Lastly, giving Black intellectuals and thought leaders access to funding, media and elite institutions persuade those leaders that, when confronted with the bright line of U.S. racism, it is in their best interest to step away from the natural conclusion that white supremacy is systemic and equality is, therefore, unachievable. Instead, these leaders suggest everything is fixable through protest and policy change. The resources given by liberal white institutions may be well intended, but they are given usually with the reassurance that the equality model will be the primary lens used to suggest change, despite any “radical” language needed to rile up the base.

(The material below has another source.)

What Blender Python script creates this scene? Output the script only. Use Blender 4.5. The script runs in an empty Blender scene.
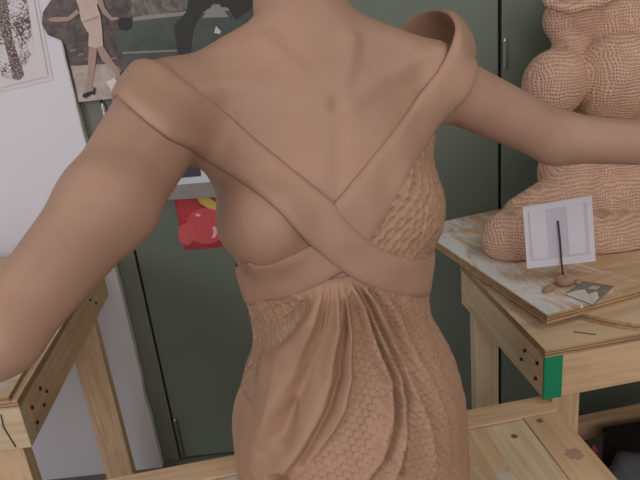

The outcomes of this equality model continue to suggest that this equality, so long sought for, is no closer to being achieved than it ever was. From the continued disproportionate wealth gap to living conditions across racial lines, from educational gaps to the percentage of owners/leaders of almost every major U.S. institution, the idea that racial equality is an attainable goal is obliterated by almost any study you can find. Yet, those who struggle onward using the equality model keep plugging away. Is it that they can’t read the statistics? Are they blind to the election of a president who supports white supremacy attitudes and policies? Do they believe this is the only workable model? Or is it that, for those leaders, the access to positions and resources is too hard to resist? Some suggest that the soon-to-come demographic shifts that will reduce the population size of the white majority will give us more equality. However, the country of South Africa and every majority-Black city in the U.S. should serve as a stark reminder that mere population majorities don’t result in an equal sharing or redistribution of wealth, ownership or control.
Following the equality model may be good for thought leaders and nonprofit institutional leaders, but can it give substantial amounts of freedom from the fear of white backlash? As Malcolm X stated, “I just don’t believe that when people are being unjustly oppressed that they should let someone else set rules for them by which they can come out from under that oppression.”